(Dir. Andrew Leman, with Matt Foyer, John Bolen, et. al., 2005)
This blog is supposed to illuminate pop culture references in all their various and sundry forms, from cinema to television to literature. It's high time I finally discussed something from that final category, and I'd decided upon H. P. Lovecraft's most well known novella, 'The Call of Cthulhu' before I remembered that there was a little-known film adaptation released by the Howard Phillips Lovecraft Historical Society (HPLHS) in 2005. However, unlike The Shining and Planet of the Apes, HPLHS have such reverence for the source material that their featurette (only clocking in at 45 minutes) strays very little, if at all, from Lovecraft's tale - therefore I'm going to be mainly talking about the novella as it appears in print; if you can't be arsed to read all 30-odd pages of it, go and support the good folks of HPLHS here: http://www.cthulhulives.org/cocmovie.
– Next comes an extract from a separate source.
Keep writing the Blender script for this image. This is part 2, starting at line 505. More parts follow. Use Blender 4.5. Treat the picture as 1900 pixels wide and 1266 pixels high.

'The Call of Cthulhu' marks the first major appearance of what would eventually be known popularly as the 'Cthulhu Mythos,' the most enduring success of Lovecraft's catalogue even if the majority of work regarding it has been written after the author's death; Lovecraft himself never saw much in the way of financial success in his own time. This 'mythos' is centred around the 'Great Old Ones,' primordial beings from other worlds and dimensions that have existed since long before the dawn of man, and are godlike to all intents and purposes -of these, Cthulhu is the most prominent in the popular imagination but others, such as Yog-Sothoth, often appear in the more cult-heavy places. The novella itself recounts the story of Francis Thurston as he struggles to solve the mysteries left by the work of his late granduncle, involving several clay bas-reliefs of a monstrous being, and is told through interweaving narratives found as notes and transcripts among Thurstons papers from various sources including Inspector Legrasse of New Orleans, and Norwegian sailor Johansen. Throughout, Thurston attempts to uncover the meaning of the mysterious word Cthulhu and the recurring chant of Ph'nglui mglw'nafh Cthulhu R'lyeh wgah'nagl fhtagn - eventually leading him to the nightmarish and existentially horrifying discovery that characterises so much of Lovecraft's horror.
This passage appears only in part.